Democratic Progressive Party (DPP) Taipei City Councilor Wang Shih-chien (王世堅) yesterday questioned a more than NT$600 million (US$20 million) budget increase for the Taipei Performing Arts Center, and accused well-known director Stan Lai (賴聲川) of seeking to profit from the project.
The arts center, which began construction last year on the former site of the Shilin Night Market, will be one of the biggest in Taipei once it is completed in 2015, with a cube-shaped theater with 1,500 seats and two circular 800-seat theaters.
The Taipei City Government originally budgeted NT$4.8 billion for the project when it signed the contract in 2009. It added NT$623 million more in 2010, after Lai joined the project’s review committee.
Lai — who was accused of squandering the nation’s coffers when he directed the controversial Double Ten National Day celebration performance titled Dreamers (夢想家) in 2011 — could play the same tactic again and this time burn taxpayer money with the arts center, Wang said.
“Lai and his team were also behind the performances at the Taipei Flora Expo and the Deaflympics. They always raise the initial budget for projects and profit from them,” he said at the Taipei City Council.
Writer Neil Peng (馮光遠) further accused Lai of taking credit from others in the cultural industry and obtaining contracts for cultural projects through under-the-table negotiations because of his contacts at the central and city government.
“NT$623 million is three times the budget of Dreamers, and we should not tolerate this abuse of national resources anymore,” Peng said.
Taipei Mayor Hau Lung-bin (郝龍斌) yesterday dismissed the accusations, saying that the NT$623 million budget is to be used to improve the sound system, the glass walls and other facilities in the theaters, and Lai would not benefit from the budget increase because he resigned from the committee in 2011.
“The project went through at least 32 reviews in the committee, and all the decisions about the project and budget change are not made by any one individual alone.
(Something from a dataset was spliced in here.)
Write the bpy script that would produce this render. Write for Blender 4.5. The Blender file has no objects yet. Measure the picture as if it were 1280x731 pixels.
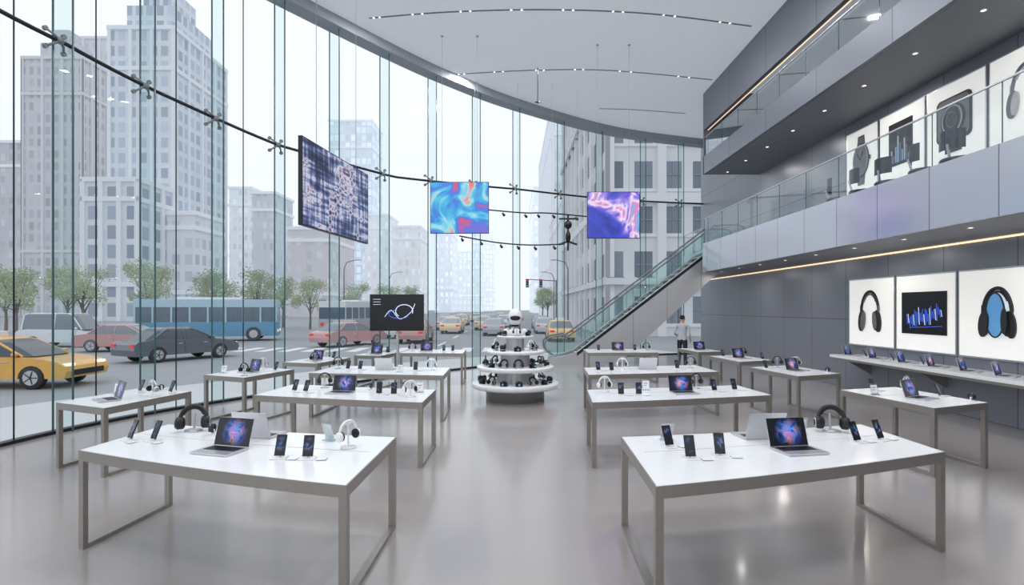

Besides, Lai is not on the project’s review committee anymore,” he said.
Taipei City’s Department of Cultural Affairs Commissioner Liu Wei-kung (劉維公) said the budget increase was determined when Lai was still in the committee, but it was a collective decision by the committee.
Wang said nearly all the contractors for the arts center’s sound system, lights and stage facilities either cooperated with Lai’s Performance Workshop, or are sub-companies of his workshop, urging the city government to look into the background of the contractors to prevent a similar scandal.
Dreamers drew controversy after the central government was accused of limiting the the number of eligible bidders for the production, which ran for just two nights but cost more than NT$215 million to produces.